[1195] in peace2
Esperanto course in January
daemon@ATHENA.MIT.EDU (Jacob B Schwartz)
Mon Nov 5 22:39:09 2001
Message-Id: <200111060338.WAA12533@all-night-tool.mit.edu>
From: "Jacob B Schwartz" <quark@alum.mit.edu>
To: peace-list@MIT.EDU
Date: Mon, 05 Nov 2001 22:38:54 -0500
The MIT Esperanto Society will be offering an
immersive course over IAP. More information is
available in the online IAP guide at:
http://websis.mit.edu/iap/nsesperanto.html
I think people on this list would find Esperanto
interesting. First, it's a way to communicate
directly with people around the world, perhaps to
hear first hand opinions from people in
politically interesting countries (I've made
friends with people in Colombia, for instance, and
had discussions on the situation there, even
though I don't know Spanish).
But beyond that, it seems like many
Esperanto-speakers are activists. There an
international labor organization that uses
Esperanto as its working language. The founder of
the Green party in Ireland speaks Esperanto and I
understand that Esperanto is highly linked with
the Green party there. At an international
Esperanto gathering in Strasbourg this summer, I
met some kids who were (for lack of a better word)

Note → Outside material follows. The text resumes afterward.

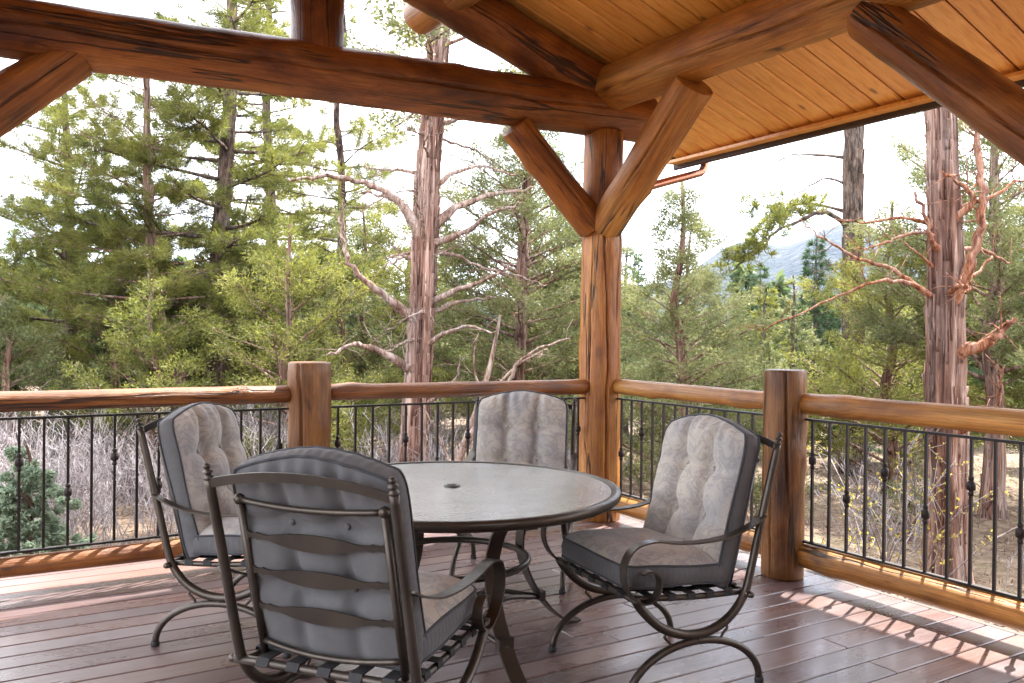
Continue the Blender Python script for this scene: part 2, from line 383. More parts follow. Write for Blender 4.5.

"hippies" and just travelling around Europe. One
had been to the anti-globalization protests in
Prague, and one night we sat around a fire out in
a clearing and he and a French guy sang us protest
songs -- in English, French, and Esperanto --
which he had learned or written or translated at
the various protests that he'd been to in Europe.
And I was visiting a friend of mine from Berlin
(who happened to be reading a biography of
Jawaharlal Nehru at the time) and she was telling
me that it seemed like half the members of her
Esperanto club in Berlin were anarchists. And an
Esperanto-speaking friend of mine in Springfield,
MA, (who's also into anti-WTO/IMF, fighting
sweatshops, green parties, etc) started a small
effort to translate some pages from the RAWA
website into Esperanto. There's also a really
cool international effort called Indigenous
Dialogues (http://www.idnetwork.nl), which tries
to facilitate direct and sustainable communication
between indigenous peoples (without, say, having
to go through the costly power structures of
larger governments). Not to mention all the
historical ways that Esperanto empowered people to
reach outside their national borders, particularly
in countries where physical travel wasn't
permitted.
Anyway, if you're interested, please check out the
IAP offerings. There's also some information on
the Esperanto Society's web page:
http://web.mit.edu/esperanto/www
And feel free to email me if you want to hear or
see more about Esperanto.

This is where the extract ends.